What would be really cool is lightweight pistons that fit on the standard rods.

Steve Maney!!!!!

Are they actually lighter?

Heavy pistons
 
It would have been nice if some visionary at Norton had come up with short light pistons and simply stretched their alum rods. But that ground had not been broken at the time. Its not a bad idea to raise the balance factor in a Commando into the 65% range. But its not so good lowering it. The higher balance factor helps offset the piston trying to throw itself through the head - the worst of the shaking forces.

If your bike is jumping of the ground just off idle, but its ridable - maybe you can live with it and it may not seem so bad when you're rolling, (unless something breaks).

Yes the quality Longer proprietary lightweight Carrillo rods are expensive - but they are cheaper than new original forged aluminum Norton rods. There are cheaper alum billet rods but they are heavy and some have a reputation of failing when stressed. Old parts (35 year old alum rods) do need replacing. It gets ugly and dangerous when those old aluminum rods let go.
 
jseng1 said:
It would have been nice if some visionary at Norton had come up with short light pistons and simply stretched their alum rods.

Probably wouldn't have mattered. At the time the metallurgy probably wasn't up to snuff.
 
Not sure if this will help you but MAP Cycle in St. Petersburg, FL sells a Taiwan made cast piston fairly inexpensive and they weigh 299 grams w/o wrist pin and 372 grams with the wrist pin. They work with the stock rods and if your not into racing should give good service. Cast pistons do require a bit more clearance but like i said if your not building a racer should work fine.

Scooter
 
Hi John

Now you got me worried again!

How much does the new hepolite weigh, do you have the correct numbers, it seems as I can find nothing at all on the net on Hepolite pistons, does the company not have a homepage?.

BTW. just got back from the local "cylinder service" there is a "older" guy (hope he dosent read this) he has a lot of expirence renovating and tuning engines. He had a look a by barrel and measured it, it is still 77,00mm he said it would be stupid to rebore it as he probably could not make it better as it is, a hone is all what is needed. I wonder how many miles this engine has on it? Probably not a lot I would guess.

Regards
Henrik
 
Lucky said:
it seems as I can find nothing at all on the net on Hepolite pistons, does the company not have a homepage?.
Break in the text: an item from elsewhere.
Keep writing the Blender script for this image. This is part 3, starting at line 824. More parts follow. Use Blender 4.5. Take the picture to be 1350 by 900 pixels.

The "Hepolite" (AE) name is now owned by Federal Mogul, so I wouldn't expect to find much useful piston information on their website.


http://www.federalmogul.com/en
 
Hi L.A.B.

Seems you are right, no information to find there.

Anyone know the weight of the "new" hepolites?

Regards
Henrik
 
For what its worth - the early hepolites weighed about 315 bare in standard size.

Just going to a light piston helps but the other problem is the stroke to rod ratio in a stock Nort (1.67 to 1). The stock rod is too short and causes a lot of vibration, stress on bearings, and some extra friction heat from sideways pressure on the cylinder. The triumph guys will tell you that the long rod triumph runs better than the short rod.
 
Talked to RGM today and had them weigh a complete AE Heoplite piston for me,
405g pretty close to my "old" original ones, so new ones is in the post for me :D

Hope this will reduce my vibes to a more comfortable level.